Google, Facebook e Twitter sono impegnate in riunioni con i legislatori russi per comprendere le conseguenze delle nuove regole, ma non è chiaro se dovranno aderirvi o no. Al momento i funzionari russi dichiarano che la nuova legge sulla localizzazione dei dati non influirà su Twitter, sostenendo inoltre che il servizio non memorizza ciò che viene considerato come dato utente. Ma anche l’esistenza di discussioni segrete può indirizzare verso una futura conformità. Come osserva il giornalista russo Andrei Soldatov: “Se le multinazionali sono d’accordo nel colloquiare in segreto, le autorità russe penseranno che siano pronte a cooperare in settori sensibili.”

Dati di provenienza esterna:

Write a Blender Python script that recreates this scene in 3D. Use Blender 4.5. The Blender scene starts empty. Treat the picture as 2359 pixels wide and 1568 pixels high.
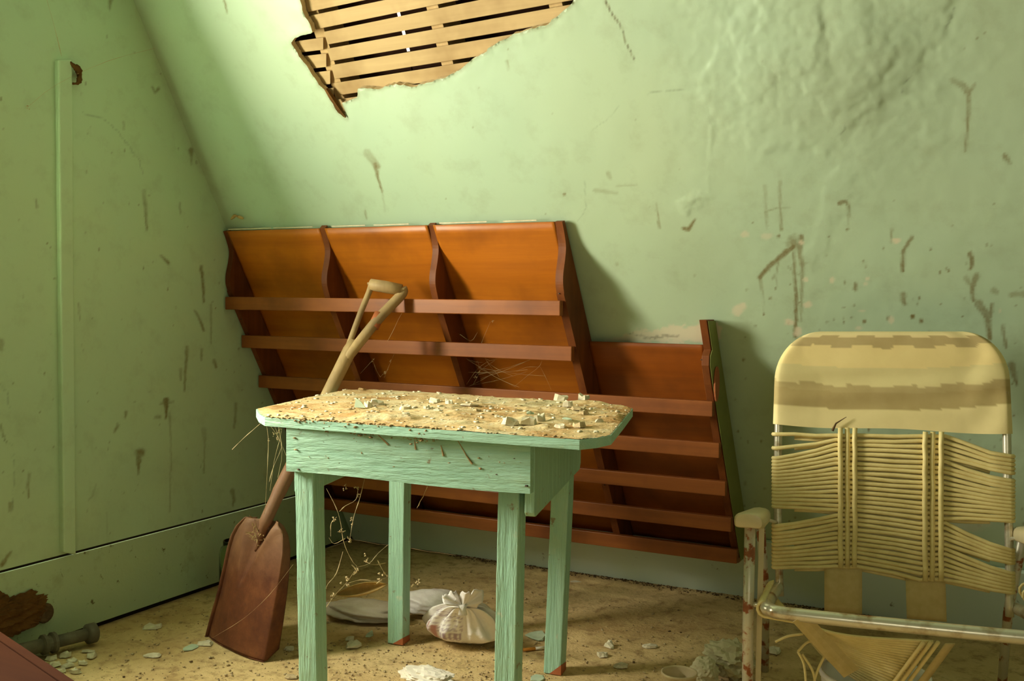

Etiopia: sedici mesi dopo il loro arresto, quattro blogger ancora in attesa di processo
Quattro blogger di Ethiopia’s Zone9, posti sotto accusa dopo la proclamazione della legge anti-terrorismo e in carcere da aprile del 2014, restano tuttora in attesa di processo. Nonostante il fatto che cinque dei loro colleghi siano stati rilasciati e scagionati da ogni accusa lo scorso luglio, i quattro sono stati portati davanti alla corte il 7 settembre scorso e hanno subito un ulteriore rinvio di un mese. Sino ad oggi sono stati convocati in tribunale 37 volte per vedere ogni volta il loro caso rinviato, e hanno trascorso finora più di 500 giorni in carcere.
Minacce alla stampa libera, una testimonianza
Il Washington Post ha pubblicato una nuova serie di video dal titolo “Global Threats to a Free Press” [“Le minacce globali a una stampa libera”], basata su testimonianze video di trenta giornalisti, blogger, fotografi e attivisti di tutto il mondo che hanno dovuto affrontare minacce dirette a causa del loro lavoro. Tra essi gli autori di Global Voices Online Endalk Chala (Etiopia) e Ali Abdulemam (Bahrain).